Baseline control of optimal performance in recurrent neural networks

Abstract

Changes in behavioral state, such as arousal and movements, strongly affect neural activity in sensory areas. Recent evidence suggests that they may be mediated by top-down projections regulating the statistics of baseline input currents to sensory areas, inducing qualitatively different effects across sensory modalities. What are the computational benefits of these baseline modulations? We investigate this question within a brain-inspired framework for reservoir computing, where we vary the quenched baseline inputs to a random neural network. We found that baseline modulations control the dynamical phase of the reservoir network, unlocking a vast repertoire of network phases.

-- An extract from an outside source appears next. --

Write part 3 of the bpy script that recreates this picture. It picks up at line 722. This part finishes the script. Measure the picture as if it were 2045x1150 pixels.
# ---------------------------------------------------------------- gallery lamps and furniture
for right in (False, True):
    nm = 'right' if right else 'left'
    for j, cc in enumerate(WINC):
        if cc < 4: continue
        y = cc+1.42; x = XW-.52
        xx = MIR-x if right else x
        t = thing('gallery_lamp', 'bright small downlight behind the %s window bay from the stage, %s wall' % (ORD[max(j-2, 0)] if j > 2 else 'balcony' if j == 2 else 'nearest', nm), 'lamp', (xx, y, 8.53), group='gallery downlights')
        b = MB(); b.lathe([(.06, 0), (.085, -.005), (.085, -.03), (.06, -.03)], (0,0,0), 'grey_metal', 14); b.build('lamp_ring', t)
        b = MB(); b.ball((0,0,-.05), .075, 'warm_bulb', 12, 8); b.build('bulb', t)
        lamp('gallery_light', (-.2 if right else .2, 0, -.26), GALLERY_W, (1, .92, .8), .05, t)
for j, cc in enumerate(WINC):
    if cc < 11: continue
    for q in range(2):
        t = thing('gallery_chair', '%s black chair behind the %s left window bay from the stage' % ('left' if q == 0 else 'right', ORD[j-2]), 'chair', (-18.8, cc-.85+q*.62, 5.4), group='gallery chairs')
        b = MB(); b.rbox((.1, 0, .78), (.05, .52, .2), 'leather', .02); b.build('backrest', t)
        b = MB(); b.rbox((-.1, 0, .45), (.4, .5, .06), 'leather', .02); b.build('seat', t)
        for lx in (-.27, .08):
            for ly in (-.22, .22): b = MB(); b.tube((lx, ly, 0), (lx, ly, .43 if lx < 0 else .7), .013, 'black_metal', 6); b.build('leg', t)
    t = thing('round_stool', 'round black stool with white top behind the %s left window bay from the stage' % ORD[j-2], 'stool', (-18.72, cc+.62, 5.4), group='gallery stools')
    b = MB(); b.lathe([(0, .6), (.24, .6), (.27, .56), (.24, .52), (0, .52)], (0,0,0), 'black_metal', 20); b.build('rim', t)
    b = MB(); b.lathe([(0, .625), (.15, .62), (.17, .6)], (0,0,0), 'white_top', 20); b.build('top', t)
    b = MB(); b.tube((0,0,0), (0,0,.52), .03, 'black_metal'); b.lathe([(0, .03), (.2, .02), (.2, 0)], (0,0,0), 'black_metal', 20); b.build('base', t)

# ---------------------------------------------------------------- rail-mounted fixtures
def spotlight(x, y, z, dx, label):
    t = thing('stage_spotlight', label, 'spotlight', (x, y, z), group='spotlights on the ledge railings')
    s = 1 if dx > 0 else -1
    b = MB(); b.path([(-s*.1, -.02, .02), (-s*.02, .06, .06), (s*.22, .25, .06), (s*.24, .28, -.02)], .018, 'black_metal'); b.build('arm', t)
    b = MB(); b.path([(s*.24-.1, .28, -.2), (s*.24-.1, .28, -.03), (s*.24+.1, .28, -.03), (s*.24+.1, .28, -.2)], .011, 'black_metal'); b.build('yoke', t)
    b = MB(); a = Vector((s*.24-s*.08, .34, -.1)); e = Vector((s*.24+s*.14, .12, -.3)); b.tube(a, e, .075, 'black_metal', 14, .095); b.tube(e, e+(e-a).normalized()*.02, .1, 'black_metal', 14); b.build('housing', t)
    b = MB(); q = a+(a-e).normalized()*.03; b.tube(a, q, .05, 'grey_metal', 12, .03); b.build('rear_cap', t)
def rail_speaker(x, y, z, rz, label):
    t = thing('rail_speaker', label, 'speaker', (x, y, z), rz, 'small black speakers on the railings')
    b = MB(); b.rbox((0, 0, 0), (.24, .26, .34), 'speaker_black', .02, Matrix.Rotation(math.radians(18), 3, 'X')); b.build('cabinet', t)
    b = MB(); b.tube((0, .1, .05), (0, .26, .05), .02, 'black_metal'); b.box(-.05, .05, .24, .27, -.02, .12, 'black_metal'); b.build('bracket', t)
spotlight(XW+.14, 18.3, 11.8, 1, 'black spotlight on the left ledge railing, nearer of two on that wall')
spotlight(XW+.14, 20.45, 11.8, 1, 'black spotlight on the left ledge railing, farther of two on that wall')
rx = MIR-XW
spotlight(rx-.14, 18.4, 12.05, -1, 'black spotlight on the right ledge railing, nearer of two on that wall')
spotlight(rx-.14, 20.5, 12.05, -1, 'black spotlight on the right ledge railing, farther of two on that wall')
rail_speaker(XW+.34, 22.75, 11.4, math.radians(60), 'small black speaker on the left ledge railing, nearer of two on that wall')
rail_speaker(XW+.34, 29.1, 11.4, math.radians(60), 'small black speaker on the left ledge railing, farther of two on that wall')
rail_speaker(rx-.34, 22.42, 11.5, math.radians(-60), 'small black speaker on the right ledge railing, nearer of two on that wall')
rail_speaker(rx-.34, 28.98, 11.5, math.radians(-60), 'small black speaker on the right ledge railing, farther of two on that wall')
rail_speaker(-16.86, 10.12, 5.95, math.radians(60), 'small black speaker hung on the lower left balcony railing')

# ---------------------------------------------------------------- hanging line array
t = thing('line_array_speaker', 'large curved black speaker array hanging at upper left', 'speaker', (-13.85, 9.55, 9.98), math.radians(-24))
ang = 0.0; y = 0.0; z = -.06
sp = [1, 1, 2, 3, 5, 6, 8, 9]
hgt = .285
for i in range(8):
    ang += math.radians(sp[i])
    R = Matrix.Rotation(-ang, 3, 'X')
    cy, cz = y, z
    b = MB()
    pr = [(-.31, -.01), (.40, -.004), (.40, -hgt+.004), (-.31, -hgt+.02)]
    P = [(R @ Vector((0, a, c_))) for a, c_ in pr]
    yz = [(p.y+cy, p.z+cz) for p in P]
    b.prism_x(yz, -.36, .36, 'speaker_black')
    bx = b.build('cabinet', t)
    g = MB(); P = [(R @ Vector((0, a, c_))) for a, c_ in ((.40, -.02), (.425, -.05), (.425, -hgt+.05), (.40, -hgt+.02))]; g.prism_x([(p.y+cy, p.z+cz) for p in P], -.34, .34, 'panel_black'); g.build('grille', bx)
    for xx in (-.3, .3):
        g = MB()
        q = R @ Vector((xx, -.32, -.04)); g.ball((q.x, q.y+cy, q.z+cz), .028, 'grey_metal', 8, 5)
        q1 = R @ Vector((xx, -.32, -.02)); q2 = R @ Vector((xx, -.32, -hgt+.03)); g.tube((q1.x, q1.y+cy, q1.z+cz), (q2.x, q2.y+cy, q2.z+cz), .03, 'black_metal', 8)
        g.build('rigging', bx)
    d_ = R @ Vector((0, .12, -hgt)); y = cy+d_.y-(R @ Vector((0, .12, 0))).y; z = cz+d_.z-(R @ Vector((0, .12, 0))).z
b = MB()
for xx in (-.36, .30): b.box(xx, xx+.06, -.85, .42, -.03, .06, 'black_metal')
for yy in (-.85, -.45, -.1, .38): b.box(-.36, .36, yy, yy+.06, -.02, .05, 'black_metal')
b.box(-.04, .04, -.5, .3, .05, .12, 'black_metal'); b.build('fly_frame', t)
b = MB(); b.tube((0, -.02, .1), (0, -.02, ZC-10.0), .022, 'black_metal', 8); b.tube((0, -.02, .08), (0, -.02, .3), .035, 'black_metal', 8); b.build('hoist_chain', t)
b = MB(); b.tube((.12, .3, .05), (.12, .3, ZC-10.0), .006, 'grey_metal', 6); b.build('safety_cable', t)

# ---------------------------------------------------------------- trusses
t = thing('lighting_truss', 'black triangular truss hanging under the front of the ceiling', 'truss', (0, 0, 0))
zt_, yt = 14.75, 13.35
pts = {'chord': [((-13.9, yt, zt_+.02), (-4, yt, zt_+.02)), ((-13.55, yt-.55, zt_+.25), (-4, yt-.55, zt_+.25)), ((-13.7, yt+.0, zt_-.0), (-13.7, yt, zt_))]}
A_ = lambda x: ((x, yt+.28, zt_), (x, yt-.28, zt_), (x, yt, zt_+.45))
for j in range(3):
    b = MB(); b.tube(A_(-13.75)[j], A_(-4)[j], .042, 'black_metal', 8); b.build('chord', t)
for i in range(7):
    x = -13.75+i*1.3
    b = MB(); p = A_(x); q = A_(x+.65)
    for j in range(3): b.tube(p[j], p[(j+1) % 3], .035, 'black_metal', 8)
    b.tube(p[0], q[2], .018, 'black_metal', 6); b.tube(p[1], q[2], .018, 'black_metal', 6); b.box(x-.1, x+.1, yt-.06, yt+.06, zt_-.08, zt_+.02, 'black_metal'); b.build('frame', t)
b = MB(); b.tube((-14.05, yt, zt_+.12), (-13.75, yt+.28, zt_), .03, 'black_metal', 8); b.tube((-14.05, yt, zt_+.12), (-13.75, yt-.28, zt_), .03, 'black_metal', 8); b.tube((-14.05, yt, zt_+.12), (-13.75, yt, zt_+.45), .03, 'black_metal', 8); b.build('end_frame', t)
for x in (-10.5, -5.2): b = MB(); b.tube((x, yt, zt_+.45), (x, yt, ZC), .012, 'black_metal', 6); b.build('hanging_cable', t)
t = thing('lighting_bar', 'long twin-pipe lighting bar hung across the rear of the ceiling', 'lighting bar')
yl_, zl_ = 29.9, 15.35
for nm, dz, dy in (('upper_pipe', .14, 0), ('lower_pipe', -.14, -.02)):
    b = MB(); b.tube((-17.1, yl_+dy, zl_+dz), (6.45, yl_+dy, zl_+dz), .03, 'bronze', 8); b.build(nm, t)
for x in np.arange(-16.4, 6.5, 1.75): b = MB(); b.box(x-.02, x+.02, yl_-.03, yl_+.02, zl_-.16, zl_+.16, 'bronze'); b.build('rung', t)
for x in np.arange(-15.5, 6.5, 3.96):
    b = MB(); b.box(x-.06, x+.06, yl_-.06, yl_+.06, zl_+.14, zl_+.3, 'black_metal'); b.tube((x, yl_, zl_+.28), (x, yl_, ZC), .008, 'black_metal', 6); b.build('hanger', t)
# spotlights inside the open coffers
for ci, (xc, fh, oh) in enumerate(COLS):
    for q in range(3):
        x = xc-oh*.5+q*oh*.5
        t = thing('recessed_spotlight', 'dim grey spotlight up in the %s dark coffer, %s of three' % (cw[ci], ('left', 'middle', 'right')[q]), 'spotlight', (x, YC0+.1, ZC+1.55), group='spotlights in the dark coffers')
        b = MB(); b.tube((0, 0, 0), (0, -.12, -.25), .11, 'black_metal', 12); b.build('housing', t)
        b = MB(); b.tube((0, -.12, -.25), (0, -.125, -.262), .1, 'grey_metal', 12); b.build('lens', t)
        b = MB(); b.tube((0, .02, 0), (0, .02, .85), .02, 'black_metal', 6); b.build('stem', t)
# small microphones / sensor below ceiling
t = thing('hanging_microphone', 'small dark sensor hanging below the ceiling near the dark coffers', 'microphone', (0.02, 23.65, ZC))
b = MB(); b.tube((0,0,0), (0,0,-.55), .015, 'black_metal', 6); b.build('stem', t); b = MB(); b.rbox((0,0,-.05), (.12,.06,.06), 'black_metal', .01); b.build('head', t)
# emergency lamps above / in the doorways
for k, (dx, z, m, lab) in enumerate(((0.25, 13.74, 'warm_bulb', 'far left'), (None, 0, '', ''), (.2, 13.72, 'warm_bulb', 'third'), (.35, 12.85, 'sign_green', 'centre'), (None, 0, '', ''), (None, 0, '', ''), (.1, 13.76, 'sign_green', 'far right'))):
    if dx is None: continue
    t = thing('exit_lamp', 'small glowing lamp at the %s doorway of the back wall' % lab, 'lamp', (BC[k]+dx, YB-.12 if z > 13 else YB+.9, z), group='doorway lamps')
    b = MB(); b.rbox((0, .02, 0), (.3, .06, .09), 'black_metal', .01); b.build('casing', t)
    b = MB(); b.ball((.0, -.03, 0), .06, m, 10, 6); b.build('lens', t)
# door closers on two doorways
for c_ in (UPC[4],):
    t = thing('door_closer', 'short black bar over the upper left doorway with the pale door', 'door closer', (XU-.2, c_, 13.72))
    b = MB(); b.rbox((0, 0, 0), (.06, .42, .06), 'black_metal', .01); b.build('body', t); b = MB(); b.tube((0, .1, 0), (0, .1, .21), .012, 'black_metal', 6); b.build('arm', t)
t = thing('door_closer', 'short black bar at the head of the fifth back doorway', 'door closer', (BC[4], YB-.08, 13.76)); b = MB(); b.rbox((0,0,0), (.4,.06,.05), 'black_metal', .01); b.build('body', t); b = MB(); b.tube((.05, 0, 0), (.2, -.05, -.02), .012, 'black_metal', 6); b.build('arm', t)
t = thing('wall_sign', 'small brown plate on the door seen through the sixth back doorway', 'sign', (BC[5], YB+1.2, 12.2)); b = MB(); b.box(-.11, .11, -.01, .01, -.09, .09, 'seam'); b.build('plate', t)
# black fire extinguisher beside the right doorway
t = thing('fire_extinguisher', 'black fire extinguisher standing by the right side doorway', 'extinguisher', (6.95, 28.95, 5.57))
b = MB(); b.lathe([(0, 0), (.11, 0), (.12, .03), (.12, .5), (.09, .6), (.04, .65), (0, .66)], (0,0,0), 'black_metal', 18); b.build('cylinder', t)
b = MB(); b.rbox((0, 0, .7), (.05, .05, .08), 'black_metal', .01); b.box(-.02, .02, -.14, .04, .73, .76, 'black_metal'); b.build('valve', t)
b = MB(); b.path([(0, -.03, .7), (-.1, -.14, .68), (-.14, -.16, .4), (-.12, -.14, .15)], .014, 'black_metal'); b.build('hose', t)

We uncover a new zoo of bistable phases exhibiting the simultaneous coexistence of fixed points and chaos, of two fixed points, and of weak and strong chaos. Crucially, we discovered a host of novel phenomena, including noise-driven enhancement of chaos and ergodicity breaking; neural hysteresis, whereby transitions across phase boundary retain the memory of the initial phase. Strikingly, we found that baseline control can achieve optimal performance without any fine tuning of recurrent couplings. In summary, baseline control of network dynamics opens new directions for brain-inspired artificial intelligence and provides a new interpretation for the ubiquitously observed behavioral modulations of cortical activity.